* _Instructions to follow_
Only the lines from the top of the listing below to the line that has "COL = sc.collection" should be echoed, with both ends kept and pictures left out.

■ ■ ■ ■

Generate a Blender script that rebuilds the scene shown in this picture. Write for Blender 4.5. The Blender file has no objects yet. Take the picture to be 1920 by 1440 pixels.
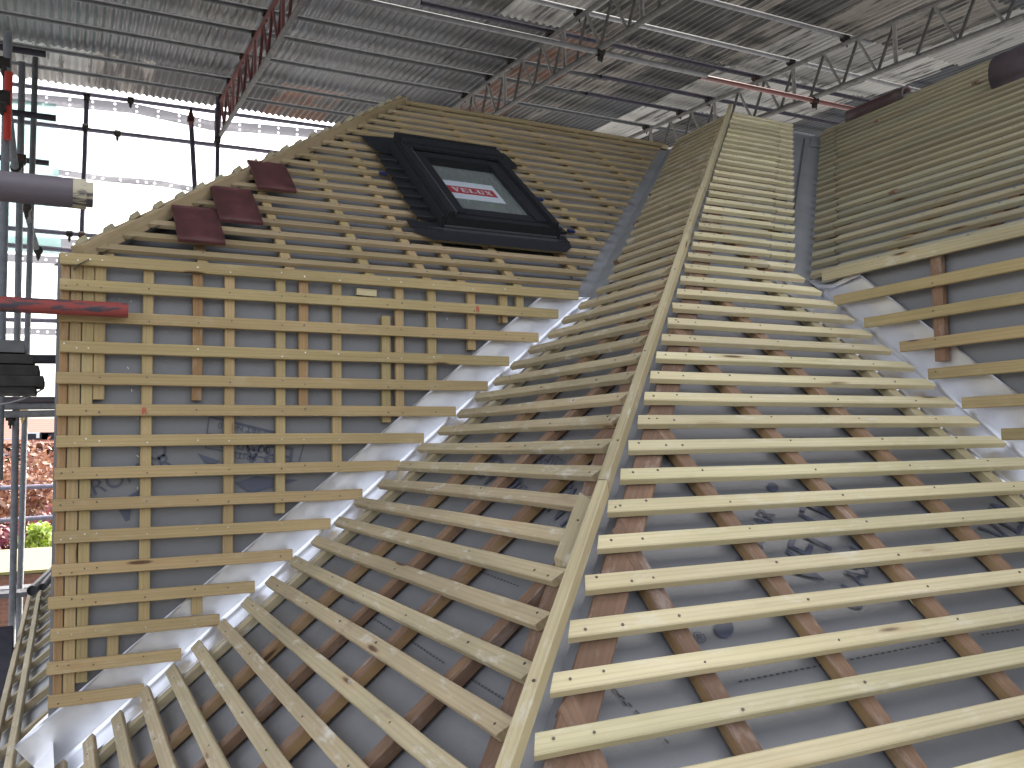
import bpy, math, random
from mathutils import Vector, Matrix, noise
R_ = math.radians
random.seed(7)
sc = bpy.context.scene
COL = sc.collection

# ------------------------------------------------------------------ camera
def cam_axes(yaw, pitch, roll):
    a, b, r = R_(yaw), R_(pitch), R_(roll)
    F = Vector((math.sin(a)*math.cos(b), math.cos(a)*math.cos(b), math.sin(b)))
    Rt = Vector((math.cos(a), -math.sin(a), 0)); U = Rt.cross(F)
    return math.cos(r)*Rt+math.sin(r)*U, -math.sin(r)*Rt+math.cos(r)*U, F
CR, CU, CF = cam_axes(26.5106, 3.9311, -0.8184)
FPX = 1682.99
cd = bpy.data.cameras.new('camera'); cam = bpy.data.objects.new('camera', cd); COL.objects.link(cam)
cam.matrix_world = Matrix((CR, CU, -CF)).transposed().to_4x4()
cd.sensor_width = 36; cd.lens = FPX/1920*36; cd.clip_end = 2000; cd.clip_start = .02
sc.camera = cam
# ------------------------------------------------------------------ world, sun, exposure
SUN_EL, SUN_AZ = 38, 50          # azimuth from north (+y) towards east (+x)
w = bpy.data.worlds.new('World'); sc.world = w; w.use_nodes = True
nt = w.node_tree; sky = nt.nodes.new('ShaderNodeTexSky'); sky.sky_type = 'NISHITA'; sky.sun_disc = False
sky.sun_elevation = R_(SUN_EL); sky.sun_rotation = R_(SUN_AZ)
sky.air_density = .8; sky.dust_density = 6; sky.ozone_density = .4
hz = nt.nodes.new('ShaderNodeHueSaturation'); hz.inputs['Saturation'].default_value = .38; nt.links.new(sky.outputs[0], hz.inputs['Color'])
bg = nt.nodes['Background']; nt.links.new(hz.outputs[0], bg.inputs[0]); bg.inputs[1].default_value = .13
sd = bpy.data.lights.new('sun', 'SUN'); sd.energy = 2.0; sd.angle = R_(.5); sd.color = (1, .95, .87)
sun = bpy.data.objects.new('sun', sd); COL.objects.link(sun)
sdir = Vector((math.sin(R_(SUN_AZ))*math.cos(R_(SUN_EL)), math.cos(R_(SUN_AZ))*math.cos(R_(SUN_EL)), math.sin(R_(SUN_EL))))
sun.rotation_euler = sdir.to_track_quat('Z', 'Y').to_euler()
vs = sc.view_settings; vs.view_transform = 'Standard'; vs.look = 'None'; vs.exposure = 2.68; vs.gamma = 1
sc.render.engine = 'CYCLES'; sc.cycles.max_bounces = 8; sc.cycles.diffuse_bounces = 5

# ------------------------------------------------------------------ building constants (metres; camera at the origin)
PT = R_(39.02); T, SP, CP = math.tan(PT), math.sin(PT), math.cos(PT)
PE = R_(36.72); TE, SE, CE = math.tan(PE), math.sin(PE), math.cos(PE)
G = .0977
ZB, ZT = .6237, 2.0737
XB, YA, YC, XE, XW = 1.9055, 2.489, 3.1628, 2.5106, -.018
OA, OB = -.0957, -.1858
HIP = XB-YA
ZTE = ZT-.067
BW, BT = .036, .019
EV = Vector

def ray(px, py): return CF+CR*((px-960)/FPX)-CU*((py-720)/FPX)
def plane(px, py, n, d):
    r = ray(px, py); return r*(d/EV(n).dot(r))
def at(px, py, **k):
    r = ray(px, py); (a, v), = k.items(); return r*(v/r['xyz'.index(a)])
def onA(px, py, o=0): return plane(px, py, (0, -SP, CP), CP*ZB-SP*YA+o)
def onB(px, py, o=0): return plane(px, py, (-SP, 0, CP), CP*ZB-SP*XB+o)
def onD(px, py, o=0): return plane(px, py, (0, -SP, CP), CP*ZB-SP*YC+o)
def onE(px, py, o=0): return plane(px, py, (-SE, 0, CE), CE*ZB-SE*XE+o)

# ------------------------------------------------------------------ materials
def newmat(name):
    m = bpy.data.materials.new(name); m.use_nodes = True
    n = m.node_tree.nodes; l = m.node_tree.links
    return m, n, l, n['Principled BSDF']
class NB:
    def __init__(s, n, l): s.n, s.l = n, l
    def node(s, t, **k):
        x = s.n.new(t)
        for a, v in k.items(): setattr(x, a, v)
        return x
    def link(s, a, b): s.l.new(a, b)
    def noise(s, vec, scale, detail=3, rough=.55, dist=0):
        x = s.n.new('ShaderNodeTexNoise'); x.inputs['Scale'].default_value = scale; x.inputs['Detail'].default_value = detail
        x.inputs['Roughness'].default_value = rough; x.inputs['Distortion'].default_value = dist
        if vec: s.l.new(vec, x.inputs['Vector'])
        return x.outputs['Fac']
    def ramp(s, fac, pts, interp='LINEAR'):
        x = s.n.new('ShaderNodeValToRGB'); x.color_ramp.interpolation = interp
        e = x.color_ramp.elements
        while len(e) < len(pts): e.new(.5)
        for i, (p, c) in enumerate(pts):
            e[i].position = p; e[i].color = (c, c, c, 1) if isinstance(c, (int, float)) else (*c, 1)
        s.l.new(fac, x.inputs[0]); return x.outputs[0]
    def mix(s, fac, a, b, mode='MIX'):
        x = s.n.new('ShaderNodeMix'); x.data_type = 'RGBA'; x.blend_type = mode
        for sock, v in ((x.inputs[0], fac), (x.inputs[6], a), (x.inputs[7], b)):
            if isinstance(v, (int, float)): sock.default_value = v
            elif isinstance(v, tuple): sock.default_value = (*v, 1)
            else: s.l.new(v, sock)
        return x.outputs[2]
    def math(s, op, a, b=0.):
        x = s.n.new('ShaderNodeMath'); x.operation = op
        for i, v in enumerate((a, b)):
            if isinstance(v, (int, float)): x.inputs[i].default_value = v
            else: s.l.new(v, x.inputs[i])
        return x.outputs[0]
    def coords(s, scale=(1, 1, 1), shift=True, kind='Object'):
        tc = s.n.new('ShaderNodeTexCoord'); v = tc.outputs[kind]
        if shift:
            oi = s.n.new('ShaderNodeObjectInfo'); mu = s.math('MULTIPLY', oi.outputs['Random'], 53.)
            ad = s.n.new('ShaderNodeVectorMath'); ad.operation = 'ADD'; s.l.new(v, ad.inputs[0]); s.l.new(mu, ad.inputs[1]); v = ad.outputs[0]
        mp = s.n.new('ShaderNodeMapping'); mp.inputs['Scale'].default_value = scale; s.l.new(v, mp.inputs[0])
        return mp.outputs[0]
    def rnd(s): return s.n.new('ShaderNodeObjectInfo').outputs['Random']
    def bump(s, h, strength, dist, bsdf):
        b = s.n.new('ShaderNodeBump'); b.inputs['Strength'].default_value = strength; b.inputs['Distance'].default_value = dist
        s.l.new(h, b.inputs['Height']); s.l.new(b.outputs[0], bsdf.inputs['Normal'])

def wood(name, c1, c2, c3, dirt=0., dirtcol=(.62, .6, .55), rough=.75, vary=.55, knots=1.):
    m, n, l, b = newmat(name); q = NB(n, l)
    grain = q.noise(q.coords((2.2, 70, 70)), 1.4, 4, .6, .25)
    rings = n.new('ShaderNodeTexWave'); rings.wave_type = 'BANDS'; rings.bands_direction = 'Y'
    l.new(q.coords((.9, 26, 26)), rings.inputs[0]); rings.inputs['Scale'].default_value = 1.1
    rings.inputs['Distortion'].default_value = 9; rings.inputs['Detail'].default_value = 2.5; rings.inputs['Detail Scale'].default_value = .55
    patch = q.noise(q.coords((2.5, 9, 9)), 1.0, 3, .6)
    col = q.mix(q.ramp(patch, [(.36, 0), (.64, 1)]), c1, c2)
    col = q.mix(q.ramp(q.rnd(), [(.15, 0), (.95, vary)]), col, c3)
    col = q.mix(q.math('MULTIPLY', q.ramp(rings.outputs['Fac'], [(.55, 0), (.95, 1)]), .2), col, tuple(x*.55 for x in c2))
    col = q.mix(q.math('MULTIPLY', q.ramp(grain, [(.45, 0), (.75, 1)]), .35), col, tuple(x*.6 for x in c2))
    vo = n.new('ShaderNodeTexVoronoi'); vo.feature = 'F1'; l.new(q.coords((2.6, 16, 16)), vo.inputs['Vector']); vo.inputs['Scale'].default_value = 1.
    halo = q.ramp(vo.outputs['Distance'], [(.05, 1), (.26, 0)]); core = q.ramp(vo.outputs['Distance'], [(.07, 1), (.12, 0)])
    gate = q.ramp(q.noise(q.coords((2.6, 16, 16)), .45, 0), [(.50, 0), (.54, knots)])
    col = q.mix(q.math('MULTIPLY', q.math('MULTIPLY', halo, gate), .45), col, (.3, .17, .07))
    col = q.mix(q.math('MULTIPLY', q.math('MULTIPLY', core, gate), .9), col, (.07, .035, .02))
    val = n.new('ShaderNodeHueSaturation'); l.new(col, val.inputs['Color'])
    l.new(q.ramp(q.noise(q.coords((.01, .01, .01)), 90., 1), [(.3, .80), (.7, 1.12)]), val.inputs['Value']); col = val.outputs[0]
    if dirt:
        d = q.ramp(q.noise(q.coords((7, 22, 22)), 1.3, 6, .7), [(.55, 0), (.75, 1)])
        col = q.mix(q.math('MULTIPLY', d, dirt), col, dirtcol)
        d2 = q.ramp(q.noise(q.coords((3.2, 11, 11)), .9, 5, .7), [(.6, 0), (.8, 1)])
        col = q.mix(q.math('MULTIPLY', d2, dirt), col, (.2, .13, .09))
    l.new(col, b.inputs['Base Color']); b.inputs['Roughness'].default_value = rough; b.inputs['Specular IOR Level'].default_value = .25
    q.bump(q.math('ADD', grain, q.math('MULTIPLY', rings.outputs['Fac'], .4)), .35, .0012, b)
    return m

W_A = wood('pale_pine', (.62, .54, .34), (.54, .475, .27), (.58, .47, .29), .45, (.68, .64, .56))
W_B = wood('dusty_pine', (.43, .35, .215), (.335, .28, .17), (.42, .32, .195), 1.0, (.55, .51, .44))
W_C = wood('green_pine', (.39, .295, .14), (.335, .26, .122), (.40, .26, .14), .2, (.62, .56, .44))
W_D = wood('tan_pine', (.35, .265, .145), (.28, .21, .11), (.38, .285, .18), .25, (.48, .42, .33))
W_E = wood('grey_green_pine', (.31, .275, .17), (.25, .23, .15), (.34, .26, .155), .25, (.46, .44, .36))
W_HIP = wood('hip_pine', (.42, .345, .20), (.34, .285, .165), (.42, .35, .21), .5)
W_BROWN = wood('brown_stained_pine', (.195, .115, .074), (.155, .09, .056), (.27, .165, .09), .5, (.42, .36, .32), .7, .5)
W_ORANGE = wood('orange_pine', (.36, .225, .105), (.28, .165, .075), (.33, .225, .12), .2)

def simple(name, col, rough=.6, metal=0., spec=.5, nscale=0, namp=.25, bump=0, bscale=None):
    m, n, l, b = newmat(name); q = NB(n, l)
    b.inputs['Roughness'].default_value = rough; b.inputs['Metallic'].default_value = metal; b.inputs['Specular IOR Level'].default_value = spec
    if nscale:
        f = q.noise(q.coords(shift=True), nscale, 5, .65)
        c = q.mix(q.ramp(f, [(.3, 0), (.7, 1)]), tuple(x*(1-namp) for x in col), tuple(min(1, x*(1+namp)) for x in col)); l.new(c, b.inputs['Base Color'])
        if bump: q.bump(q.noise(q.coords(), bscale or nscale*3, 4), bump, .002, b)
    else: b.inputs['Base Color'].default_value = (*col, 1)
    return m

def membrane_mat():
    m, n, l, b = newmat('grey_membrane'); q = NB(n, l)
    big = q.noise(q.coords(shift=False), 2.2, 4, .6); fine = q.noise(q.coords(shift=False), 260, 2)
    c = q.mix(q.ramp(big, [(.3, 0), (.7, 1)]), (.155, .154, .158), (.188, .187, .190))
    dust = q.ramp(q.noise(q.coords(shift=False), 9, 7, .75), [(.58, 0), (.8, .28)]); c = q.mix(dust, c, (.34, .33, .33))
    l.new(c, b.inputs['Base Color']); b.inputs['Roughness'].default_value = .46; b.inputs['Specular IOR Level'].default_value = .6
    q.bump(q.math('ADD', q.math('MULTIPLY', q.noise(q.coords(shift=False), 14, 3), 3.), fine), .25, .0015, b)
    return m
MEM = membrane_mat()
PRINT = simple('blue_grey_print', (.075, .083, .118), .5)
LINEINK = simple('membrane_stitch_ink', (.05, .05, .06), .6)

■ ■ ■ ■

* _Task answer_
Generate a Blender script that rebuilds the scene shown in this picture. Write for Blender 4.5. The Blender file has no objects yet. Take the picture to be 1920 by 1440 pixels.
import bpy, math, random
from mathutils import Vector, Matrix, noise
R_ = math.radians
random.seed(7)
sc = bpy.context.scene
COL = sc.collection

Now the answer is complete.